Louisiana Police Chief: Resisting Arrest is Now a Hate Crime Under State Law

A Louisiana police chief says the state’s new “blue lives matter” law, which makes it a hate crime to target a police officer, extends to simply resisting arrest.

The law was enacted last year as part of a surge of similar legislation introduced around the country following several high-profile ambushes and deadly attacks against police officers, including a Baton Rouge shooting that left three police dead. While many states enhanced the penalties for assaulting police officers, Louisiana became the first state in the U.S. to make police a protected class under hate-crime laws when the governor signed the legislation into law in May.

A New Orleans man was the first person to be charged under the new law last September for allegedly shouting racial and sexist slurs at police. But now, at least one local police chief thinks those protections extend even further.

Louisiana’s KATC reports:

St. Martinville Police Chief Calder Hebert hopes the law will not only save lives, but make offenders think twice before resisting arrest.

“We don’t need the general public being murdered for no reason and we don’t need officers being murdered for no reason. We all need to just work together,” said Hebert.

Hebert is very familiar with the new hate crime law, having already enforced it since it took effect in August.

“Resisting an officer or battery of a police officer was just that charge, simply. But now, Governor Edwards, in the legislation, made it a hate crime now,” said Hebert.

Under the new law, Hebert says any offender who resists, or gets physical, with an officer can be charged with a felony hate crime.

Those convicted of felony hate crime in Louisiana face a fine of up to $5,000 or a five-year prison sentence, while a hate-crime charge tacked onto a misdemeanor is punishable by a $500 fine or six months in jail.

It’s notoriously easy to be charged with resisting arrest, so much so that police departments across the country often consider a large number of resisting arrest charges as a potential red flag for officer misconduct. For example, a WNYC investigation found that just 5 percent of NYPD officers accounted for 40 percent of the 51,503 resisting arrest charges filed between 2009 and 2014. Several of those officers had a history of excessive force complaints and civil rights lawsuits being filed against them.

Of course, there is the question of how a prosecutor could prove that a person resisting arrest was doing so specifically because he or she hated the police. It seems doubtful that widespread application of Hebert’s, shall we say, novel legal theory would survive any sort of scrutiny. But then, that would seem to be an underlying problem with the whole notion of extending hate-crime protections to a profession. That’s one of the reasons the Anti-Defamation League and other groups that generally support hate crime laws opposed the bill when it was introduced.

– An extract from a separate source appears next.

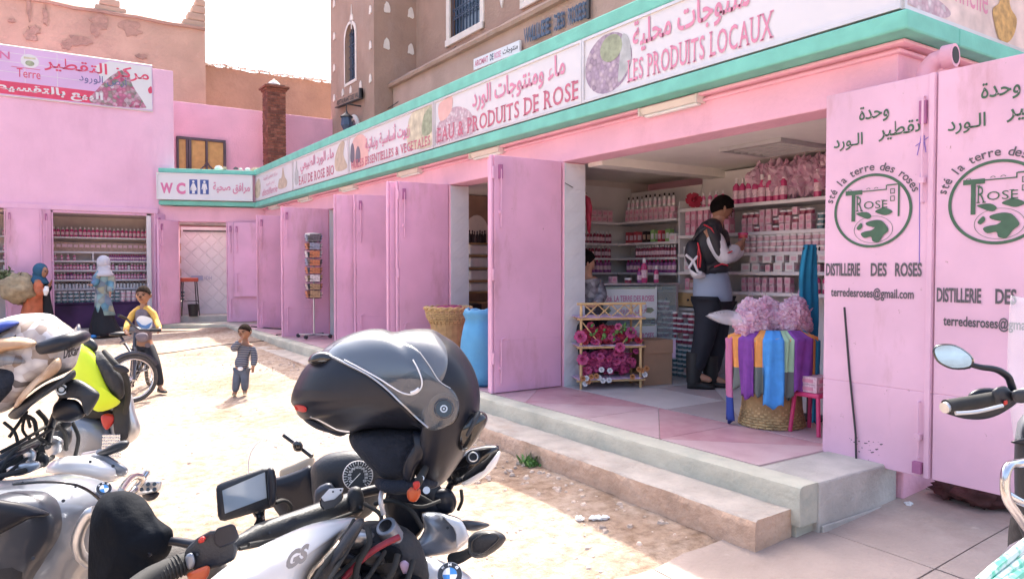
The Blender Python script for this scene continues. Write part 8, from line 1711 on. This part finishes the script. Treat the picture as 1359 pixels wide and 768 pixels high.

Here’s what the ADL said when the bill was sailing through the Louisiana legislature:

ADL strongly believes that the list of personal characteristics included in hate crimes laws should remain limited to immutable characteristics, those qualities that can or should not be changed. Working in a profession is not a personal characteristic, and it is not immutable. As a society, we make great efforts to help protect law enforcement and ensure they receive justice. Additionally, ADL is concerned that expanding the characteristics included in bias crime laws may open the door to a myriad of other categories to be added and simultaneously dilute current hate crimes legislation. This bill confuses the purpose of the Hate Crimes Act and weakens its impact by adding more categories of people, who are better protected under other laws.

Or, for a slightly more critical take on hate crime enhancements in general, here’s my colleague Scott Shackford, writing about the New Orleans man charged with hate crimes for shouting slurs at the police:

As somebody who has read many, many, many reports of anti-gay assaults and violence over the years, I just want to point out that while it probably looks clear to everybody outside the police that this wasn’t a hate crime (again, regardless of a position on hate crime laws), what do people consider when evaluating the credibility of hate crime claims against other minorities? Things like whether the person assaulting a gay person or other minority shouted bigoted slurs, just like Delatoba did here. That is one of the factors used to decide that a crime is motivated by hate, and many supporters of hate crime laws get very, very upset when police don’t immediately accept that hate speech as evidence that a hate crime occurred. But since we don’t have the ability to read minds, what hate crime enhancements often actually do is add additional punishment based on what people say or express while committing a crime.